An approximation scheme determining the excitations of crystalline solids is proposed. It relies on "downfolding" of the original microscopic model to a simpler low energy electronic model on the lattice with pairwise interactions. A truncation of the set of Dyson - Schwinger equations of the low energy model, supplemented by a systematic "covariant" calculation of correlators lead to a converging series of approximates. The covariance ensures all the Ward identities among correlators describing various condensed matter probes.
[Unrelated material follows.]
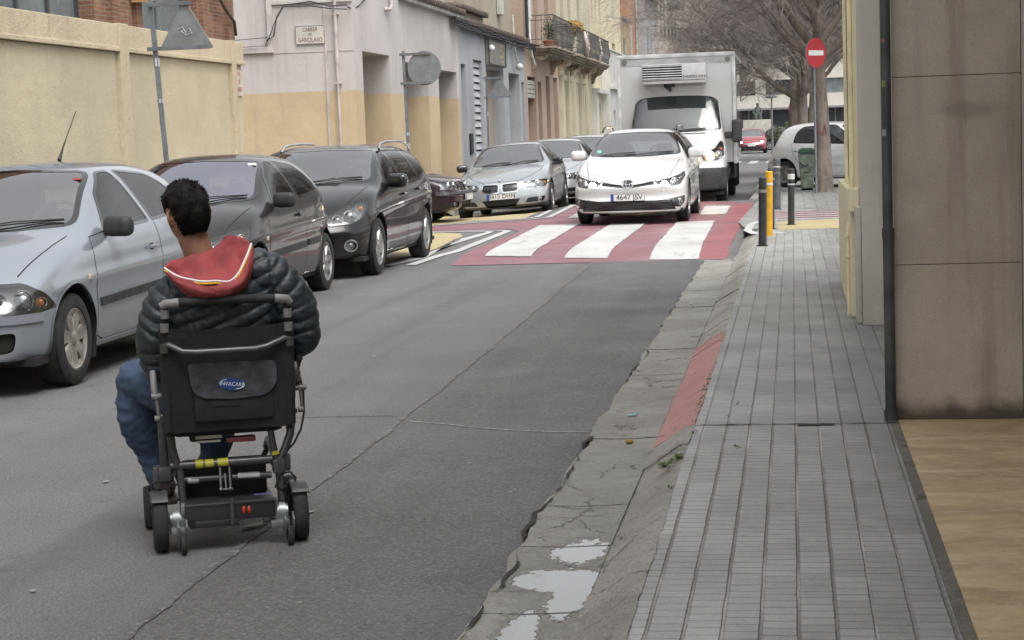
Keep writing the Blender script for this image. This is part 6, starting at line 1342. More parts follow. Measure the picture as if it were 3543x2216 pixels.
M = frame(l + n * .004, (1, 0, 0), n.cross(Vector((1, 0, 0)))); e = obj('bonnet_emblem', MB().cyl(M @ Vector((0, 0, 0)), M @ Vector((0, 0, .006)), .041, n=24), M_ptxt, t)
obj('emblem_ring', MB().tube([M @ Vector((.04 * math.cos(a), .04 * math.sin(a), .006)) for a in [k * math.tau / 24 for k in range(24)]], .003, 6, closed=True), M_chr, e)
for q_, mt_ in ((0, M_pblue), (1, M_plate), (2, M_pblue), (3, M_plate)):
    b = MB(); vs = [b.bm.verts.new(M @ Vector((0, 0, .0075)))] + [b.bm.verts.new(M @ Vector((.024 * math.cos(R(90 * q_ + k * 15)), .024 * math.sin(R(90 * q_ + k * 15)), .0075))) for k in range(7)]; b.bm.faces.new(vs); obj('emblem_quarter', b, mt_, e)
t, sh = build_car(V_(SA, paint=P_slv, far=True, plate=('', (0, -.02, .42), (0, -1, 0), .52)), 'saloon_car', 'pale silver saloon parked directly behind the kidney grilled one', (-5.22, 39.2, 0), R(1), 2)
t, sh = build_car(V_(ES, paint=P_slv, far=True, H=1.47), 'estate_car', 'light silver car third in the row beyond the side street', (-5.15, 44.6, 0), 0, 2)
t, sh = build_car(V_(HB, paint=P_drk, far=True), 'hatchback', 'dark small car last in the row, only its roof showing behind the white car', (-5.1, 50.2, 0), 0, 2)
t, sh = build_car(WE, 'estate_car', 'white estate with lit headlamps driving over the red crossing', (-2.47, 28.05, .08), R(-.6), 3)
rails(t, .60, 2.22, 3.9, 1.455, M_gblk, .028)
l, n = sh.hit(View('front', 1), 0, .628); M = frame(l + Vector((0, -.035, 0)), (1, 0, 0), (0, .15, 1)); e = MB()
for c_, a, b_, r in (((0, 0), .088, .062, .0075), ((0, 0), .028, .058, .006), ((0, .022), .062, .026, .006)):
    pts, rr = ellipse(c_, M, a, b_, r); e.tube(pts, rr, 6, closed=True)
em = obj('front_emblem', e, M_chr, t, smooth=60); obj('emblem_backing', MB().cyl(M @ Vector((0, 0, -.03)), M @ Vector((0, 0, -.002)), .060, n=24), M_gblk, em)
obj('windscreen_sticker', MB().cyl((-.56, 1.305, 1.115), (-.56, 1.30, 1.12), .035, n=16), pmat('sticker_teal', (.15, .42, .42), .5), t)
t, sh = build_car(PO, 'hatchback', 'off white small car parked side on behind the tree trunk', (2.95, 41.3, .12), R(55), 2)
t, sh = build_car(RC, 'hatchback', 'dark red car with lit headlamps coming from the square', (-2.30, 107.6, .0), 0, 2)
far = [('far_car', 'silver car with just its roof visible above the red one', (-2.7, 118, 0), 0, P_slv), ('far_car', 'dark car parked side on by the square behind the small trees', (1.9, 121, 0), R(88), P_drk), ('far_car', 'pale grey car parked side on at the right of the dark one', (6.4, 122, 0), R(88), P_slv)]
for nm, lb, lc, rz, pt_ in far: build_car(V_(RC, paint=pt_, cuts=[], strips=[], far=True), nm.replace('far_car', 'parked_car'), lb, lc, rz, 1)
# ---- refrigerated truck
VN['group'] = None; t, sh = build_car(VN, 'delivery_truck', 'white refrigerated box truck with one amber headlamp behind the white estate', (-2.28, 36.35, .02), 0, 3); t['category'] = 'truck'
bx = MB(); bx.bb(-1.14, 1.14, 1.35, 6.2, .80, 2.98, bev=.03); obj('cargo_box', bx, paint('paint_box_panel', (.40, .40, .395), 0, .45, .3), t, smooth=40)
fr = MB()
for x in (-1, 1): fr.bb(x * 1.155 - .035, x * 1.155 + .035, 1.325, 1.40, .78, 3.0, bev=.012); fr.bb(x * 1.155 - .02, x * 1.155 + .02, 1.40, 6.22, 2.92, 3.0, bev=.01); fr.bb(x * 1.155 - .02, x * 1.155 + .02, 1.40, 6.22, .76, .84, bev=.01)
fr.bb(-1.19, 1.19, 1.32, 1.40, 2.93, 3.01, bev=.012)
for k in range(5): fr.bb(-.98, .98, 1.338, 1.349, 2.80 + k * .022, 2.812 + k * .022)
obj('box_frame', fr, pmat('box_trim', (.50, .50, .49), .4, var=.15), t, smooth=40)
for x in (-1, 1): obj('marker_lamp', MB().cyl((x * 1.04, 1.345, 2.86), (x * 1.04, 1.32, 2.86), .052, n=20), pmat('marker', (.15, .14, .12), .3), t, smooth=40)
fg = MB(); fg.bb(-.66, .62, .98, 1.345, 2.40, 2.80, bev=.04); fo = obj('fridge_unit', fg, pmat('fridge_white', (.44, .44, .435), .35, var=.06), t, smooth=40)
gr = MB(); gr.bb(-.645, .14, .970, .979, 2.50, 2.77); obj('vent', gr, M_well, fo)
sl = MB(); [sl.box((-.2525, .962, 2.512 + k * .048), (.785, .012, .014)) for k in range(6)]; obj('vent_slats', sl, pmat('slat_white', (.68, .68, .67), .4), fo)
obj('fridge_seam', MB().bb(-.64, .60, .972, .979, 2.465, 2.472), M_well, fo)
obj('fridge_text', text_mesh('THERMO KING', .075, frame(Vector((.40, .977, 2.53)), (1, 0, 0), (0, 0, 1)), .001), M_ptxt, fo)
obj('fridge_mark', MB().prism([(0, .02), (-.02, -.025), (.02, -.025)], .003, frame(Vector((.13, .977, 2.53)), (1, 0, 0), (0, 0, -1))), M_ptxt, fo)
hb = MB(); hb.tube([(-.2, 1.25, 2.42), (-.2, 1.15, 2.36), (-.1, 1.1, 2.28)], .04, 8); hb.box((-.12, 1.2, 2.38), (.2, .16, .08), bev=.02); obj('hose', hb, M_blk, t, smooth=50)
lt_ = MB(); [lt_.cyl((x, 1.62, 2.33), (x, 1.62, 2.38), .025, n=10) for x in (-.7, .55, .7)]; obj('roof_lamps', lt_, M_blk, t)
for s in (1,):
    m_ = MB(); m_.box((s * 1.20, 1.12, 1.42), (.20, .16, .46), bev=.06, seg=3); o = obj('side_mirror', m_, M_blk, t, smooth=50); a_ = MB(); a_.box((s * 1.06, 1.16, 1.34), (.22, .1, .14), bev=.03); obj('mirror_arm', a_, M_blk, o, smooth=50)
    for o_ in [c for c in t.children if c.name.startswith('side_mirror')][:0]: pass
for s in (-1, 1): wheel(t, s * .92, 5.0, .34, .22, 'van', s)
ch = MB(); ch.bb(-.4, -.3, 1.2, 6.1, .5, .74); ch.bb(.3, .4, 1.2, 6.1, .5, .74); ch.cyl((-.9, 5.0, .34), (.9, 5.0, .34), .06); ch.bb(-1.1, -1.0, 2.3, 4.2, .45, .8); ch.bb(1.0, 1.1, 2.3, 4.2, .45, .8); ch.bb(-1.12, 1.12, 4.35, 4.37, .35, .8); obj('chassis', ch, M_well, t)
for y in (4.45, 5.6): obj('mudflap', MB().bb(.75, 1.1, y, y + .02, .22, .78), M_well, t)
obj('windscreen_paper', MB().box((.28, .98, 1.50), (.42, .16, .02), Matrix.Rotation(R(18), 3, 'X')), M_plate, t)
for k in [o for o in t.children if o.name.split('.')[0] == 'wheel' and abs((o.location).y - 9.) < .01]:
    for c_ in list(k.children): bpy.data.objects.remove(c_)
    bpy.data.objects.remove(k)
for k in [o for o in t.children if o.name.split('.')[0] in ('side_mirror',) and o.data.vertices and max((v.co - o.data.vertices[0].co).length for v in o.data.vertices) < .02]:
    for c_ in list(k.children): bpy.data.objects.remove(c_)
    bpy.data.objects.remove(k)

# ================================================================ STREET FURNITURE
M_galv = pmat('galvanised', (.20, .215, .235), .5, metal=.4, var=.15, scale=6); M_back = pmat('sign_back', (.23, .24, .25), .5, metal=.25, var=.12, scale=7)
def pole_sign(name, label, base, h, lean, shape, sc, zc, stickers=(), group=None, off=.0):
    t = thing(name, label, 'sign', base); lx, ly = lean
    top = Vector((lx, ly, h)); P = lambda z: Vector((lx * z / h, ly * z / h, z))
    b = MB(); b.box((0, 0, h / 2), (.06, .06, 1)); b = MB(); b.tube([P(0), P(h)], .036, 4); obj('pole', b, M_galv, t)
    cx = off; br = MB(); s = MB(); M = frame(P(zc) + Vector((cx, -.03, 0)), (1, -.05, 0), (0, 0, 1))
    if shape == 'tri':
        poly = rpoly([(-sc / 2, -sc * .43), (sc / 2, -sc * .43), (0, sc * .43)], .05, 5); s.prism(poly, .022, M, bev=.004); zs = (-sc * .40, sc * .36); ws_ = (sc * .42, sc * .12)
    else:
        poly = [(sc / 2 * math.cos(a * math.tau / 40), sc / 2 * math.sin(a * math.tau / 40)) for a in range(40)]; s.prism(poly, .022, M, bev=.004); zs = (-sc * .42, sc * .42); ws_ = (sc * .22, sc * .22)
    obj('sign_plate', s, M_back, t)
    for z, w in zip(zs, ws_): obj('bracket', MB().box(((-cx - .07 + w) / 2, z, .036), (cx + w + .07, .05, .022), bev=.004, mx=M), M_galv, t)
    for z, col, hh in stickers: obj('sticker', MB().box(P(z) + Vector((0, -.001, 0)), (.056, .056, hh), Matrix.Rotation(R(45), 3, 'Z')), pmat('stk%02x%02x' % (int(col[0] * 99), int(col[2] * 99)), col, .6), t)
    return t
tri = pole_sign('road_sign', 'back of a triangular warning sign on a leaning pole by the yellow wall', (-7.52, 21.9, .12), 3.2, (-.16, 0), 'tri', .70, 2.86, ((2.42, (.5, .5, .52), .10), (1.95, (.45, .45, .5), .05)), off=.43)
ds = MB(); r = random.Random(3)
M = frame(Vector((-7.52 - .16 * .9 + .43, 21.87, 2.90)), (1, -.05, 0), (0, 0, 1))
obj('scratch_mark', MB().tube([M @ Vector(p) for p in ((-.10, .02, .024), (-.04, .05, .024), (0, -.02, .024), (.05, .03, .024), (.08, -.03, .024), (.0, -.05, .024), (-.06, .0, .024))], .006, 5), pmat('scratch', (.44, .44, .45), .6), tri, world=True)
pole_sign('road_sign', 'back of a round sign on a grey pole in front of the pink garages', (-7.22, 34.8, .05), 3.12, (-.04, 0), 'round', .65, 2.78, ((1.55, (.3, .42, .5), .06), (.92, (.40, .14, .04), .12), (1.35, (.5, .5, .5), .04)), off=.40)
pole_sign('road_sign', 'back of a triangular sign on a slim pole by the grey garage', (-8.0, 49.0, .10), 3.0, (0, 0), 'tri', .66, 2.70, ((2.0, (.4, .42, .5), .1),), off=.36)
M_rsign = pmat('sign_red_face', (.40, .022, .03), .35, var=.06); M_wsign = pmat('sign_white_face', (.66, .66, .66), .35, var=.05)
def no_entry(name, label, base, h, zc, d, rz):
    t = thing(name, label, 'sign', base, rz); obj('pole', MB().cyl((0, 0, 0), (0, 0, h), .025, n=14), M_galv, t, smooth=40)
    obj('sign_disc', MB().cyl((0, -.055, zc), (0, -.035, zc), d / 2, n=48), M_rsign, t, smooth=40)
    obj('sign_bar', MB().bb(-d * .37, d * .37, -.061, -.0555, zc - d * .085, zc + d * .085, bev=.002), M_wsign, t)
    obj('rim', MB().lathe([(d / 2, 0), (d / 2 + .006, .004), (d / 2 + .006, .02), (d / 2, .024)], Matrix.Translation((0, -.033, zc)) @ Matrix.Rotation(R(90), 4, 'X'), 48), M_galv, t); return t
no_entry('no_entry_sign', 'round red no entry sign on a thin pole beside the big tree', (.475, 38.3, .12), 3.12, 2.83, .60, R(48))
no_entry('no_entry_sign', 'second red no entry sign half hidden behind tree trunks', (.12, 62, .0), 2.4, 2.05, .6, R(40))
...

It is shown that the third order approximant of this kind (beyond classical and gaussian (Hartree - Fock) is precise enough and due to several fortunate features the complexity of calculation is surprisingly low so that a realistic material computation is feasible. The scheme was tested on several solvable benchmark models.

Prof. Baruch Rosenstein (Ph. D. from Tel Aviv University, Israel in 1987) started his research carrier in field theory. However after postdoc in UT Austin with S. Weinberg switched to condensed matter theory. In UBC (Vancouver) developed the Kosterlitz –Thouless phase transition theory of 2D superconductors and theory of 2D systems of interacting Dirac quasi-particles (nowadays exemplified by graphene). The work resulted in a description of the chiral phase transitions (Phys. Rep., 1992). During next 15 years worked mainly on the vortex physics in high Tc superconductors (summarized in Rev. Mod. Phys. 2010 review and textbook/monograph in press). Since 1996 taught at Taiwan Chiao Tung University.